THE STORY of Muhammad al-Dura plays a central role for both narratives. On September 30, 2000, France 2 public television network's bureau chief in Israel Charles Enderlin aired a 57-second, heavily edited film which he proclaimed portrayed then 12year-old al-Dura being killed by IDF forces at Netzarim Junction in Gaza. France 2 distributed the film for free to the global media and al Dura's image became the emblem of the Palestinian war against Israel. It directly incited anti-Jewish violence in Israel and throughout the world.
Questions about the veracity of the France 2 account arose immediately. An IDF investigation launched by then OC Southern Command Maj.-Gen. Yom Tov Samia proved through ballistic evidence that it was physically impossible for IDF forces to have even shot - much less killed - al-Dura. Over the ensuing years, a handful of journalists and researchers produced a wealth of evidence demonstrating that Enderlin's story was false.
One of the researchers was a media critic named Philippe Karsenty.
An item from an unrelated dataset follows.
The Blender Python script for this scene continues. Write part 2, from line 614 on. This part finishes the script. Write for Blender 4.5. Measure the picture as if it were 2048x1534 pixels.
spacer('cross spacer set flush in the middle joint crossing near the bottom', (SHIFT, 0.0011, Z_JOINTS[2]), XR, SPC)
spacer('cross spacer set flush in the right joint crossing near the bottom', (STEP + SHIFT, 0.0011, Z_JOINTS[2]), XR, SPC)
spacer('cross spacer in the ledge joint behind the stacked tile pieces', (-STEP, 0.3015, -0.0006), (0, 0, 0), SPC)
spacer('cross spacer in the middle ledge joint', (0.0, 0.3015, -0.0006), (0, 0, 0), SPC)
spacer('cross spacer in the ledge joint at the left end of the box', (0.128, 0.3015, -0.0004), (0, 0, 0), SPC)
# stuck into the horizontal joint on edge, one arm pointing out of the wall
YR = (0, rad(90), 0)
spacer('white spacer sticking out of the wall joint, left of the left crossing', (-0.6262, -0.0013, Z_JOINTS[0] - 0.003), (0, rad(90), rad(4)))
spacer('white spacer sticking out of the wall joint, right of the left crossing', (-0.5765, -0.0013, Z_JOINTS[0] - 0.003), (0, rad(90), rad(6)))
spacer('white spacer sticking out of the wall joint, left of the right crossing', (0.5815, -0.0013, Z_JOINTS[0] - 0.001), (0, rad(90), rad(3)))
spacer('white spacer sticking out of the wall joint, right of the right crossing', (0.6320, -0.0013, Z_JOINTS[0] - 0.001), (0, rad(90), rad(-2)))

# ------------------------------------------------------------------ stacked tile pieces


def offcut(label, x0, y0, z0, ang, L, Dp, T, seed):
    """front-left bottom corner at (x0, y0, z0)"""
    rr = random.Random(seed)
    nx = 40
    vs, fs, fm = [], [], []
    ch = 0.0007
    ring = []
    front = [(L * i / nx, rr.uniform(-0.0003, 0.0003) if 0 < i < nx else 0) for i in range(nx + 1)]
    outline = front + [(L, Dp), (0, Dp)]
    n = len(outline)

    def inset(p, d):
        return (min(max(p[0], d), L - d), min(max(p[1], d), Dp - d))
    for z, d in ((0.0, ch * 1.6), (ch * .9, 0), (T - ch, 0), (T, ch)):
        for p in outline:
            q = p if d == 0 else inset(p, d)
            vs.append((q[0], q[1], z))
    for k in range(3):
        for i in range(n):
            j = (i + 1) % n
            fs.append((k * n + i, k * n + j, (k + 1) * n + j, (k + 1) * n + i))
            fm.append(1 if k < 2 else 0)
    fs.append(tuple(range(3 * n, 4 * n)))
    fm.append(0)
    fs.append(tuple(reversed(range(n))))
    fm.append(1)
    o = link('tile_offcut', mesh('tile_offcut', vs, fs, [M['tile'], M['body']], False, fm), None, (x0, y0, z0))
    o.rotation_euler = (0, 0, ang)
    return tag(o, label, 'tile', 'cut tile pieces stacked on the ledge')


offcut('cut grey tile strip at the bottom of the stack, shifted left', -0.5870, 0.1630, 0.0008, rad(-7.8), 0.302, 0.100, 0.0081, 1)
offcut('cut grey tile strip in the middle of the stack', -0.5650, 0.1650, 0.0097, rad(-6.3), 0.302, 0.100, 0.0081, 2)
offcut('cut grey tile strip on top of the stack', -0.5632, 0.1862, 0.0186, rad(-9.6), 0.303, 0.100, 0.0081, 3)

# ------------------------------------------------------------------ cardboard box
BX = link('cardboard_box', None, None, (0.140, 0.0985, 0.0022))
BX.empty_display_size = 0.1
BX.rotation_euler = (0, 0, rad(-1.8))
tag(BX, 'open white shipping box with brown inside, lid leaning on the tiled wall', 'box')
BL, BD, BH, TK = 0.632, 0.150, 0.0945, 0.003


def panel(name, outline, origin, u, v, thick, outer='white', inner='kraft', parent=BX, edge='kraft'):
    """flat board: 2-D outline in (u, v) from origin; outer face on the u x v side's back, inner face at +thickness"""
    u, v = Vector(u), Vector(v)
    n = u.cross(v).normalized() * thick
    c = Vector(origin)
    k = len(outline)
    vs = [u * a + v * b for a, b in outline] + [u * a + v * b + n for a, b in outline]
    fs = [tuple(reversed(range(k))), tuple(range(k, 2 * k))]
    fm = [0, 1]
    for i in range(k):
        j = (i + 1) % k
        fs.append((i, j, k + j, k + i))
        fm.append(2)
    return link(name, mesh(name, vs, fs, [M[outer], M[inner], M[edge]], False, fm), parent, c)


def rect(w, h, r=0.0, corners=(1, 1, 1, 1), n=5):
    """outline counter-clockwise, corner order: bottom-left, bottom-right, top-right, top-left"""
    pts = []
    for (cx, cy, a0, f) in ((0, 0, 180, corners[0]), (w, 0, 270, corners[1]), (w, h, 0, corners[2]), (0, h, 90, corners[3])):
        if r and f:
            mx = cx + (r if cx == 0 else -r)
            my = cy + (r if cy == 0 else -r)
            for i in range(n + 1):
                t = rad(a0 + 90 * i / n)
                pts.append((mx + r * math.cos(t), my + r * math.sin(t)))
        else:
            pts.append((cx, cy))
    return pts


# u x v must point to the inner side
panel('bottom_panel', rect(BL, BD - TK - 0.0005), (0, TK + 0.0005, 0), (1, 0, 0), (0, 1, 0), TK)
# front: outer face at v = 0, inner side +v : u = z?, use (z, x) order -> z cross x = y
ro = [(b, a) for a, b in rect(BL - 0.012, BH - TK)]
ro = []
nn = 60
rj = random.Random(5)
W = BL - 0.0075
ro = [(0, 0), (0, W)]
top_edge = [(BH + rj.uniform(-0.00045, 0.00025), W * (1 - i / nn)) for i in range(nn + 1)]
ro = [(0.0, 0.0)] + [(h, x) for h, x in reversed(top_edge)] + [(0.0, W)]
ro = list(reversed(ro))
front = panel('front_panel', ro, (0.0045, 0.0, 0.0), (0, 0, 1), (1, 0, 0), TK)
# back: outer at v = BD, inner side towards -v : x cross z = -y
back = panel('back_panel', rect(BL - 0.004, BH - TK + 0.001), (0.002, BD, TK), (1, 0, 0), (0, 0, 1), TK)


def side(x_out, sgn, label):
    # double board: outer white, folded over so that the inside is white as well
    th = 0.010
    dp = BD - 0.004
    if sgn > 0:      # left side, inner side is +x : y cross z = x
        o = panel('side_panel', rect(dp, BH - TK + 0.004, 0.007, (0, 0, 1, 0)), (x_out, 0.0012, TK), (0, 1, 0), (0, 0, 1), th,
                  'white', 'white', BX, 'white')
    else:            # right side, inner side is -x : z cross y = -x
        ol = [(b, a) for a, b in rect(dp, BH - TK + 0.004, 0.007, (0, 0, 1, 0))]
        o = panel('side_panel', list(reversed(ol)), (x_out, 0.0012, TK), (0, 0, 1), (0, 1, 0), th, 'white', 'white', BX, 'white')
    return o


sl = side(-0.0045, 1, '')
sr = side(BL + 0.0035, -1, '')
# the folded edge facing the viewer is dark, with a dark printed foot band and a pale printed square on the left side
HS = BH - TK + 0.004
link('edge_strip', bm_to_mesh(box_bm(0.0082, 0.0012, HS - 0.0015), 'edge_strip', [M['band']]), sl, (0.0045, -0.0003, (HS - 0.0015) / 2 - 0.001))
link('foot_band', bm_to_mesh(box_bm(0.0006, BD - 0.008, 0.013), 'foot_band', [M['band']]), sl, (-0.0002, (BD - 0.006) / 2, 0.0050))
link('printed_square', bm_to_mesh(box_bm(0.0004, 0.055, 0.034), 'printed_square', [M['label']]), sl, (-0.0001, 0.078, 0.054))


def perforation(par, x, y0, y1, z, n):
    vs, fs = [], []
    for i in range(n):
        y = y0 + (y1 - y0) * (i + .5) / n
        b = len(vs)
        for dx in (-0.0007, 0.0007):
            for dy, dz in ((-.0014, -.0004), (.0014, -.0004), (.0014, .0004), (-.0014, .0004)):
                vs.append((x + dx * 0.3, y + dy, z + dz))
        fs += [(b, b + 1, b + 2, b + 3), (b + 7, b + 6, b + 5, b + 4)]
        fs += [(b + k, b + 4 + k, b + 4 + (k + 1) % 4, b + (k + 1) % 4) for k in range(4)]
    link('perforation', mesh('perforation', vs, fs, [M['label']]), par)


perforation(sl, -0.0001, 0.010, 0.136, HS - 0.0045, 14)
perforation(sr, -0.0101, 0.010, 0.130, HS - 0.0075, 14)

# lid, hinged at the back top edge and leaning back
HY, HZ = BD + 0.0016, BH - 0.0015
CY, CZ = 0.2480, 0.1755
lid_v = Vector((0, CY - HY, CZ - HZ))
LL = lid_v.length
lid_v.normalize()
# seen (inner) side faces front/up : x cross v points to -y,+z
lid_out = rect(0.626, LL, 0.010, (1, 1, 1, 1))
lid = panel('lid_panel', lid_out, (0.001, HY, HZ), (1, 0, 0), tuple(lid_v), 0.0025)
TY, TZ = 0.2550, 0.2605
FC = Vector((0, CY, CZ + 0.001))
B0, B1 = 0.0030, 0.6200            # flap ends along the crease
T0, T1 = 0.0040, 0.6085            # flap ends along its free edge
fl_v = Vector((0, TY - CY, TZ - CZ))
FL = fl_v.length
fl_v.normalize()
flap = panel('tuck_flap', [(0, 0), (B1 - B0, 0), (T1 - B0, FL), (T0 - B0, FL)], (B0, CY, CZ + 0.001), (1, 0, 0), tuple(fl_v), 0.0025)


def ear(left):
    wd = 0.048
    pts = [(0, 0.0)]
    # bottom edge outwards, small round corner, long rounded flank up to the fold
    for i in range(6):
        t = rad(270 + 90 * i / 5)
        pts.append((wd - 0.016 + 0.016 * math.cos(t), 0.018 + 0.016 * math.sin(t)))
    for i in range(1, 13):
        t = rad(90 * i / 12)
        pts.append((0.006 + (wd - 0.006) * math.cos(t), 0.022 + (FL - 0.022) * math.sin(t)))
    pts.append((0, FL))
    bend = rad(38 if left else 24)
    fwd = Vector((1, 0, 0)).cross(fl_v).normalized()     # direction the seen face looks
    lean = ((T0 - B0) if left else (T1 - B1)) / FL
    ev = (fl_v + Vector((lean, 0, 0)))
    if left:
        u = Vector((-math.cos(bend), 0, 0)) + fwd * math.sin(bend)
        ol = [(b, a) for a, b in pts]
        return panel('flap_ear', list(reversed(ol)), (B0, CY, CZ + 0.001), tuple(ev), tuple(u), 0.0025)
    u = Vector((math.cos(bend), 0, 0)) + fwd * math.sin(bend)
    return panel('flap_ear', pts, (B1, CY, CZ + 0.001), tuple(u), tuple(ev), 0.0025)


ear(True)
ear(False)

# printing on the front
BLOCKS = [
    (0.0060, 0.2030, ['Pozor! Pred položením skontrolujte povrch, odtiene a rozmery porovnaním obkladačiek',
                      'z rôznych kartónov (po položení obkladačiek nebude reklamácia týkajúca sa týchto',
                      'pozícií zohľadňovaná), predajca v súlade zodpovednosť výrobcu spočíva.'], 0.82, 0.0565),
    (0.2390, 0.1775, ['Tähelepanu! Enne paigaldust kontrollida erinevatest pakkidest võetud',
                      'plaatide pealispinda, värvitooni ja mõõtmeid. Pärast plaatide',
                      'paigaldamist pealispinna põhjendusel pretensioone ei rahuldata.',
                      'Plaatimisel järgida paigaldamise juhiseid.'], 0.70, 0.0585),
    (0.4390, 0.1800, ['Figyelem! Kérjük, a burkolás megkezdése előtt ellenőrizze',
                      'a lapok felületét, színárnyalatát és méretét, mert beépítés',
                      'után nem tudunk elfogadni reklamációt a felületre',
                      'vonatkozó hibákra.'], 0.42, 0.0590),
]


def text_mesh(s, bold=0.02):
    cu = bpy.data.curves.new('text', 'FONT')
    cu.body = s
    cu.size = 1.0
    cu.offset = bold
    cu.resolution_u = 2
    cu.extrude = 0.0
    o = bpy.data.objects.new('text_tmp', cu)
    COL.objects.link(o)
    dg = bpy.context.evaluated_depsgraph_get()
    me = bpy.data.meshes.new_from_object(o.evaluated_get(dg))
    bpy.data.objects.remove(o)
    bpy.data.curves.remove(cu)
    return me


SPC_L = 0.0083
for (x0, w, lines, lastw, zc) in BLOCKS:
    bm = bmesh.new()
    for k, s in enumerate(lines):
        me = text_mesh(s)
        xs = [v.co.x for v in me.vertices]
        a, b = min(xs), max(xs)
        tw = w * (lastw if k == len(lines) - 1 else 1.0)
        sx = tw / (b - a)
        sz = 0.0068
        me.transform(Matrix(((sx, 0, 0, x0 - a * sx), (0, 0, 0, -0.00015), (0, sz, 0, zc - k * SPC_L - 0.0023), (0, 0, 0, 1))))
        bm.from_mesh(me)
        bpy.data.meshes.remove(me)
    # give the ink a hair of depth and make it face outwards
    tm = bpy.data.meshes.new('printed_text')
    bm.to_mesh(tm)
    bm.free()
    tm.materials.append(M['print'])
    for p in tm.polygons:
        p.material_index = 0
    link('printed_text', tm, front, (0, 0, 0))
He asserted that the film was a hoax on his Web site Media Ratings and dared Enderlin and France 2 to sue him for libel while demanding that they release the 27 minutes of film they claimed they had of the September 30, 2000 incident at Netzarim Junction.
While refusing to release the footage, Enderlin and France 2 did sue Karsenty for libel. In late 2006, after receiving a letter of recommendation for Enderlin from then French president Jacques Chirac, and in spite of the reams of evidence supporting his claim that Karsenty presented at the trial, the court convicted Karsenty. Karsenty appealed the ruling.
The appellate court ordered Enderlin and France 2 to produce the unedited footage. Although he refused to show the footage in its entirety, from the 19 minutes of rushes that Enderlin did present, three things became obvious. First, the IDF could not have killed al-Dura. Second, the footage showed Palestinians staging scenes of fighting with imaginary IDF forces. And third, the footage showed no evidence that al-Dura had been shot or that he died that day at Netzarim Junction. The judge overturned Karsenty's conviction.